Repeat all of the material below exactly as written, images excluded.

(begin)

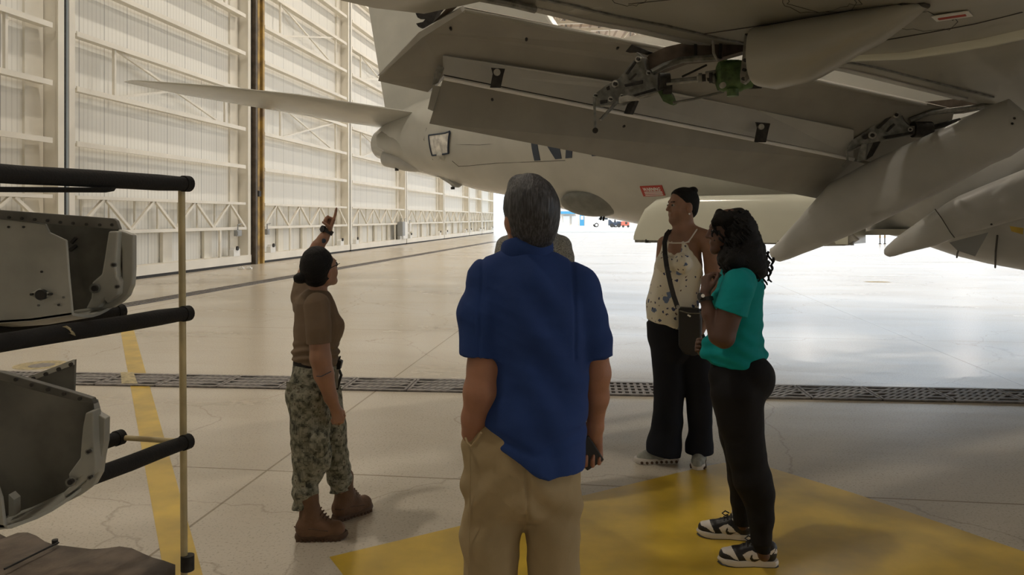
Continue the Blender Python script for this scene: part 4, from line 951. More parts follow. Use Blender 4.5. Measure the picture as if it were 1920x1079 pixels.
L.new(tc.outputs['Object'], v_.inputs['Vector']); r_ = ramp(N, [(.35,(.10,.10,.095)),(.6,(.42,.41,.37))]); L.new(v_.outputs['Fac'], r_.inputs[0]); L.new(r_.outputs[0], B.inputs['Base Color']); MS['aloha'] = alo
# cream top with blue blossoms and small dots
flo = mat('floral_top', (.66,.62,.52), .85); N, L, B = nodes(flo); tc = N.new('ShaderNodeTexCoord'); prev = None
nd = N.new('ShaderNodeTexNoise'); nd.inputs['Scale'].default_value = 40; nd.inputs['Detail'].default_value = 2; L.new(tc.outputs['Object'], nd.inputs['Vector'])
dv = N.new('ShaderNodeMixRGB'); dv.blend_type = 'ADD'; dv.inputs[0].default_value = .035; L.new(tc.outputs['Object'], dv.inputs[1]); L.new(nd.outputs['Color'], dv.inputs[2])
base = None
for sc, th, col, keep in ((11,.20,(.16,.22,.38),.45),(15,.13,(.05,.07,.16),.5),(30,.16,(.16,.09,.07),.62),(26,.14,(.07,.08,.14),.6)):
    vo = N.new('ShaderNodeTexVoronoi'); vo.inputs['Scale'].default_value = sc; L.new(dv.outputs[0], vo.inputs['Vector'])
    lt = N.new('ShaderNodeMath'); lt.operation = 'LESS_THAN'; L.new(vo.outputs['Distance'], lt.inputs[0]); lt.inputs[1].default_value = th*1.3
    sp = N.new('ShaderNodeSeparateColor'); L.new(vo.outputs['Color'], sp.inputs[0]); gt = N.new('ShaderNodeMath'); gt.operation = 'GREATER_THAN'; L.new(sp.outputs[0], gt.inputs[0]); gt.inputs[1].default_value = keep
    mu = N.new('ShaderNodeMath'); mu.operation = 'MULTIPLY'; L.new(lt.outputs[0], mu.inputs[0]); L.new(gt.outputs[0], mu.inputs[1])
    mi = N.new('ShaderNodeMixRGB'); mi.inputs[2].default_value = (*col,1); L.new(mu.outputs[0], mi.inputs[0])
    if base is None: mi.inputs[1].default_value = (.80,.76,.66,1)
    else: L.new(base, mi.inputs[1])
    base = mi.outputs[0]
L.new(base, B.inputs['Base Color']); MS['floral'] = flo
XV = (1,0,0)

# ================================================================= man in the blue polo, seen from behind
f = Fig(2.35); J, K = f.J, f.K
PM = empty('person', (J(985,700).x, 2.35, 0), label='man in a blue polo and khaki trousers, back turned, hand in pocket', cat='person')
S = Field(.0045)
p, hf, hu, hr = head(S, J(992,398), (-.40,.90,.22), .97, (-.16,0,1), 1.05)
S.c(*K(985,425,31,.02), *K(992,480,33,.0), .02)
S.g = 'T'; S.chain([K(992,515,44),K(1000,570,60),K(1003,700,60),K(990,820,66)], fl=(XV,1.35), k=.03)
S.g = 'L'
for a in ([K(975,880,48),K(925,1000,44),K(920,1180,34),K(918,1345,22)], [K(1030,880,46),K(1035,1000,42),K(1037,1180,33),K(1040,1345,22)]): S.chain(a, k=.03)
S.g = 'A'; S.chain([K(925,528,30),K(905,600,27,-.02),K(905,690,27,-.05)],k=.02); S.g = None; S.chain([K(905,690,27,-.05),K(900,735,29,-.06),K(889,785,22,-.04),K(884,812,19,-.02)], k=.02)
S.g = 'A'; S.chain([K(1090,545,28),K(1115,640,25,.0),K(1119,700,25,.02)],k=.02); S.g = None; S.chain([K(1119,700,25,.02),K(1118,745,23,.05),K(1114,800,17,.09),K(1113,818,16,.10)], k=.02)
hand(S, J(884,808,-.02), (.10,.12,-1), (.9,.2,0), 1, .155, (.25,.3,.2))
hand(S, J(1114,816,.10), (-.10,.0,-1), (-.35,-1,.0), 1, .165, (.95,1.3,.7), thumb=.9)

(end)

* _Answer_
Continue the Blender Python script for this scene: part 4, from line 951. More parts follow. Use Blender 4.5. Measure the picture as if it were 1920x1079 pixels.
L.new(tc.outputs['Object'], v_.inputs['Vector']); r_ = ramp(N, [(.35,(.10,.10,.095)),(.6,(.42,.41,.37))]); L.new(v_.outputs['Fac'], r_.inputs[0]); L.new(r_.outputs[0], B.inputs['Base Color']); MS['aloha'] = alo
# cream top with blue blossoms and small dots
flo = mat('floral_top', (.66,.62,.52), .85); N, L, B = nodes(flo); tc = N.new('ShaderNodeTexCoord'); prev = None
nd = N.new('ShaderNodeTexNoise'); nd.inputs['Scale'].default_value = 40; nd.inputs['Detail'].default_value = 2; L.new(tc.outputs['Object'], nd.inputs['Vector'])
dv = N.new('ShaderNodeMixRGB'); dv.blend_type = 'ADD'; dv.inputs[0].default_value = .035; L.new(tc.outputs['Object'], dv.inputs[1]); L.new(nd.outputs['Color'], dv.inputs[2])
base = None
for sc, th, col, keep in ((11,.20,(.16,.22,.38),.45),(15,.13,(.05,.07,.16),.5),(30,.16,(.16,.09,.07),.62),(26,.14,(.07,.08,.14),.6)):
    vo = N.new('ShaderNodeTexVoronoi'); vo.inputs['Scale'].default_value = sc; L.new(dv.outputs[0], vo.inputs['Vector'])
    lt = N.new('ShaderNodeMath'); lt.operation = 'LESS_THAN'; L.new(vo.outputs['Distance'], lt.inputs[0]); lt.inputs[1].default_value = th*1.3
    sp = N.new('ShaderNodeSeparateColor'); L.new(vo.outputs['Color'], sp.inputs[0]); gt = N.new('ShaderNodeMath'); gt.operation = 'GREATER_THAN'; L.new(sp.outputs[0], gt.inputs[0]); gt.inputs[1].default_value = keep
    mu = N.new('ShaderNodeMath'); mu.operation = 'MULTIPLY'; L.new(lt.outputs[0], mu.inputs[0]); L.new(gt.outputs[0], mu.inputs[1])
    mi = N.new('ShaderNodeMixRGB'); mi.inputs[2].default_value = (*col,1); L.new(mu.outputs[0], mi.inputs[0])
    if base is None: mi.inputs[1].default_value = (.80,.76,.66,1)
    else: L.new(base, mi.inputs[1])
    base = mi.outputs[0]
L.new(base, B.inputs['Base Color']); MS['floral'] = flo
XV = (1,0,0)

# ================================================================= man in the blue polo, seen from behind
f = Fig(2.35); J, K = f.J, f.K
PM = empty('person', (J(985,700).x, 2.35, 0), label='man in a blue polo and khaki trousers, back turned, hand in pocket', cat='person')
S = Field(.0045)
p, hf, hu, hr = head(S, J(992,398), (-.40,.90,.22), .97, (-.16,0,1), 1.05)
S.c(*K(985,425,31,.02), *K(992,480,33,.0), .02)
S.g = 'T'; S.chain([K(992,515,44),K(1000,570,60),K(1003,700,60),K(990,820,66)], fl=(XV,1.35), k=.03)
S.g = 'L'
for a in ([K(975,880,48),K(925,1000,44),K(920,1180,34),K(918,1345,22)], [K(1030,880,46),K(1035,1000,42),K(1037,1180,33),K(1040,1345,22)]): S.chain(a, k=.03)
S.g = 'A'; S.chain([K(925,528,30),K(905,600,27,-.02),K(905,690,27,-.05)],k=.02); S.g = None; S.chain([K(905,690,27,-.05),K(900,735,29,-.06),K(889,785,22,-.04),K(884,812,19,-.02)], k=.02)
S.g = 'A'; S.chain([K(1090,545,28),K(1115,640,25,.0),K(1119,700,25,.02)],k=.02); S.g = None; S.chain([K(1119,700,25,.02),K(1118,745,23,.05),K(1114,800,17,.09),K(1113,818,16,.10)], k=.02)
hand(S, J(884,808,-.02), (.10,.12,-1), (.9,.2,0), 1, .155, (.25,.3,.2))
hand(S, J(1114,816,.10), (-.10,.0,-1), (-.35,-1,.0), 1, .165, (.95,1.3,.7), thumb=.9)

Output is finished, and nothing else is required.